Keynote 2

Saman Amarasinghe
Associate Professor, Massachusetts Institute of Technology
CTO, Determina Corporation
 

Abstract

With all major processor vendors building multiple processor cores on a single chip, multicores is the next tour-de-force in computer architecture. The upside of multicores is enormous. The ability to parallelize and execute applications on multiple cores provides an opportunity to get the processor performance back on track with the Moore's law. However, achieving pervasive and scalable parallelism has been the holy grail for many computer scientists from the time of ILLIAC-IV, an illusive dream that was never fully realized.

In this talk I will examine how the problem has changed due to the current technology and business factors.
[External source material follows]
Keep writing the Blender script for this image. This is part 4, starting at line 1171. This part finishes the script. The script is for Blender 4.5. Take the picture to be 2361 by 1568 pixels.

I will analyze the seismic changes in computer architecture that lead to multicores and their impact on compilation. Next, I will review different facets of the multicore compiler problem using three case studies - Coarse Grain Parallelism from the perspective of the SUIF parallelizing compiler, Instruction Level Parallelism with the RAW ILP compiler, and Language Exposed Parallelism using the StreamIt language and compiler. Finally, I'll attempt to answer the ultimate question: With multicores, can we finally realize the dream that has eluded us for so long?

Bio:

Saman P. Amarasinghe is an Associate Professor in the Department of Electrical Engineering and Computer Science at Massachusetts Institute of Technology and a member of the MIT Laboratory for Computer Science. He received his BS in Electrical Engineering and Computer Science from Cornell University in 1988, and his MSEE and Ph.D from Stanford University in 1990 and 1997, respectively. He leads the Commit compiler group and is the co-leader of the MIT Raw project. Currently he is on leave from MIT and is the CTO of Determina Corporation, which is productizing a novel approach against worm attacks that was developed in his group. His research interests are in discovering novel approaches to improve the performance of modern computer systems without unduly increasing the complexity faced by either application developers, compiler writers, or computer architects.